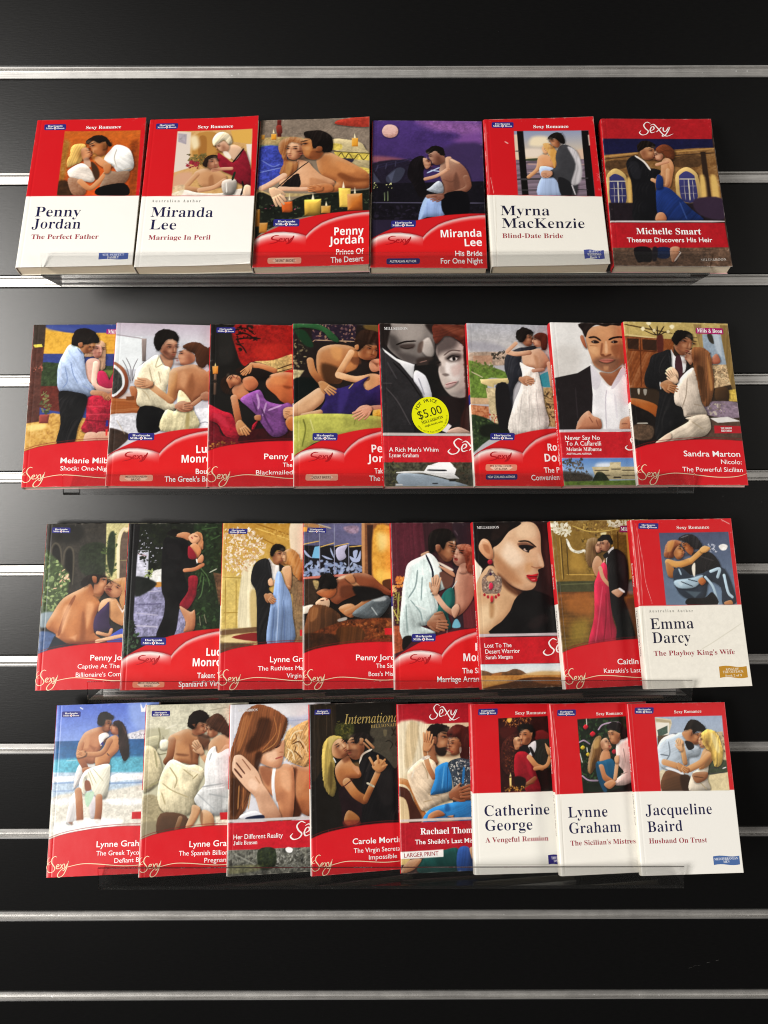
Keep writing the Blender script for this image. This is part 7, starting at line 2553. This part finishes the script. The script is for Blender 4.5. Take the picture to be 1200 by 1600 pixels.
            if tk[1] == 'brush':
                q_ = LAYOUT['BRUSH_TEXT']; ly.text('IS', q_[0], q_[1], q_[2], 'exy', 0.12)
                for j, st in enumerate(LAYOUT['BRUSH'][:1] + LAYOUT['BRUSH'][-1:]): ly.stroke(st, 13.0, 0.132 + 0.012 * j)
                ly.build('imprint_logo', 'b0141c', root, b)
            elif tk[1] == 'cream':
                q_ = LAYOUT['CREAM_TEXT']; ly.text('IS', q_[0], q_[1], q_[2], 'exy', 0.12)
                for j, st in enumerate(LAYOUT['CREAM'][:3] + LAYOUT['CREAM'][-1:]): ly.stroke(st, 8.5 if j not in (1, 2) else 4.5, 0.132 + 0.012 * j)
                ly.build('imprint_logo', 'f2dcb8', root, b)
            else:
                q = pts(rest); (ax, ay), (bx, by) = LAYOUT['SWASHBOX']
                sx, sy = (q[1][0] - q[0][0]) / (bx - ax), (q[1][1] - q[0][1]) / (by - ay)
                for j, st in enumerate(LAYOUT['SWASH']):
                    ly.stroke([(q[0][0] + (x_ - ax) * sx, q[0][1] + (y_ - ay) * sy) for x_, y_ in st], 10 * sx, 0.12 + 0.012 * j)
                ly.build('imprint_logo', 'fbf6f4', root, b)
        elif tk[0] == 'STICKER':
            q = pts(rest); c0 = q[0]; rx, ry = q[1][0] - q[0][0], q[2][1] - q[0][1]
            n_ = 64; th = np.linspace(0, 2 * math.pi, n_, endpoint=False)
            st = [(c0[0] + rx * math.cos(a), c0[1] + ry * math.sin(a)) for a in th]
            ly = Layer(); ly.v = [(x_, y_, 0.22) for x_, y_ in st] + [(x_, y_, 0.05) for x_, y_ in st]
            ly.f = [tuple(range(n_))] + [(i, n_ + i, n_ + (i + 1) % n_, (i + 1) % n_) for i in range(n_)]
            po = ly.build('price_sticker', 'e8ea08', root, b); po['label'] = 'round yellow five dollar price sticker'
            rot = math.radians(17)
            ex = np.array([math.cos(rot), math.sin(rot)]); ey = np.array([-math.sin(rot), math.cos(rot)])
            def at(x_, y_): return c0 + ex * x_ * rx + ey * y_ * ry
            lt = Layer()
            lt.text('G', at(-0.66, -0.06), at(0.69, -0.06), at(-0.66, 0.38), '$5.00', 0.30)
            lt.text('SM', at(-0.60, -0.34), at(0.62, -0.34), at(-0.60, -0.18), 'MILLS&BOON', 0.30)
            lt.text('GB', at(-0.50, -0.53), at(0.52, -0.53), at(-0.50, -0.42), 'single books only', 0.30)
            def arc(s, rad, a0, a1, hgt, outward):
                for j, ch_ in enumerate(s):
                    if ch_ == ' ': continue
                    v_, f_ = _cache[('GB', ch_)]; a = a0 + (a1 - a0) * j / (len(s) - 1); cap = cap_height('GB')
                    cc = np.array([c0[0] + rx * rad * math.cos(a), c0[1] + ry * rad * math.sin(a)])
                    tx_ = np.array([math.sin(a), -math.cos(a)]) * (1 if outward else -1); ty_ = np.array([math.cos(a), math.sin(a)]) * (1 if outward else -1)
                    mx = (v_[:, 0].min() + v_[:, 0].max()) / 2; sc = hgt / cap
                    lt.add([tuple(cc + tx_ * (p_[0] - mx) * sc + ty_ * p_[1] * sc) for p_ in v_], f_, 0.30)
            arc(ARC1, 0.72, math.radians(152), math.radians(66), 0.17 * ry, True)
            arc(ARC2, 0.93, math.radians(222), math.radians(358), 0.075 * ry, False)
            lt.build('sticker_lettering', '2a2a10', po, b)
    for (name, col, _), (ly, par) in texts.items():
        ly.build(name, col, par or root, b)
    return root
for rc in BOOKS: build_book(rc)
━━━━━━━━━━━━━━━━━━━━━━━━━━━━━━
— WHAT IS BEING ASKED —
Reproduce the listing exactly. Leave its pictures out.

— SOLUTION TO THE EXERCISE —
Keep writing the Blender script for this image. This is part 7, starting at line 2553. This part finishes the script. The script is for Blender 4.5. Take the picture to be 1200 by 1600 pixels.
            if tk[1] == 'brush':
                q_ = LAYOUT['BRUSH_TEXT']; ly.text('IS', q_[0], q_[1], q_[2], 'exy', 0.12)
                for j, st in enumerate(LAYOUT['BRUSH'][:1] + LAYOUT['BRUSH'][-1:]): ly.stroke(st, 13.0, 0.132 + 0.012 * j)
                ly.build('imprint_logo', 'b0141c', root, b)
            elif tk[1] == 'cream':
                q_ = LAYOUT['CREAM_TEXT']; ly.text('IS', q_[0], q_[1], q_[2], 'exy', 0.12)
                for j, st in enumerate(LAYOUT['CREAM'][:3] + LAYOUT['CREAM'][-1:]): ly.stroke(st, 8.5 if j not in (1, 2) else 4.5, 0.132 + 0.012 * j)
                ly.build('imprint_logo', 'f2dcb8', root, b)
            else:
                q = pts(rest); (ax, ay), (bx, by) = LAYOUT['SWASHBOX']
                sx, sy = (q[1][0] - q[0][0]) / (bx - ax), (q[1][1] - q[0][1]) / (by - ay)
                for j, st in enumerate(LAYOUT['SWASH']):
                    ly.stroke([(q[0][0] + (x_ - ax) * sx, q[0][1] + (y_ - ay) * sy) for x_, y_ in st], 10 * sx, 0.12 + 0.012 * j)
                ly.build('imprint_logo', 'fbf6f4', root, b)
        elif tk[0] == 'STICKER':
            q = pts(rest); c0 = q[0]; rx, ry = q[1][0] - q[0][0], q[2][1] - q[0][1]
            n_ = 64; th = np.linspace(0, 2 * math.pi, n_, endpoint=False)
            st = [(c0[0] + rx * math.cos(a), c0[1] + ry * math.sin(a)) for a in th]
            ly = Layer(); ly.v = [(x_, y_, 0.22) for x_, y_ in st] + [(x_, y_, 0.05) for x_, y_ in st]
            ly.f = [tuple(range(n_))] + [(i, n_ + i, n_ + (i + 1) % n_, (i + 1) % n_) for i in range(n_)]
            po = ly.build('price_sticker', 'e8ea08', root, b); po['label'] = 'round yellow five dollar price sticker'
            rot = math.radians(17)
            ex = np.array([math.cos(rot), math.sin(rot)]); ey = np.array([-math.sin(rot), math.cos(rot)])
            def at(x_, y_): return c0 + ex * x_ * rx + ey * y_ * ry
            lt = Layer()
            lt.text('G', at(-0.66, -0.06), at(0.69, -0.06), at(-0.66, 0.38), '$5.00', 0.30)
            lt.text('SM', at(-0.60, -0.34), at(0.62, -0.34), at(-0.60, -0.18), 'MILLS&BOON', 0.30)
            lt.text('GB', at(-0.50, -0.53), at(0.52, -0.53), at(-0.50, -0.42), 'single books only', 0.30)
            def arc(s, rad, a0, a1, hgt, outward):
                for j, ch_ in enumerate(s):
                    if ch_ == ' ': continue
                    v_, f_ = _cache[('GB', ch_)]; a = a0 + (a1 - a0) * j / (len(s) - 1); cap = cap_height('GB')
                    cc = np.array([c0[0] + rx * rad * math.cos(a), c0[1] + ry * rad * math.sin(a)])
                    tx_ = np.array([math.sin(a), -math.cos(a)]) * (1 if outward else -1); ty_ = np.array([math.cos(a), math.sin(a)]) * (1 if outward else -1)
                    mx = (v_[:, 0].min() + v_[:, 0].max()) / 2; sc = hgt / cap
                    lt.add([tuple(cc + tx_ * (p_[0] - mx) * sc + ty_ * p_[1] * sc) for p_ in v_], f_, 0.30)
            arc(ARC1, 0.72, math.radians(152), math.radians(66), 0.17 * ry, True)
            arc(ARC2, 0.93, math.radians(222), math.radians(358), 0.075 * ry, False)
            lt.build('sticker_lettering', '2a2a10', po, b)
    for (name, col, _), (ly, par) in texts.items():
        ly.build(name, col, par or root, b)
    return root
for rc in BOOKS: build_book(rc)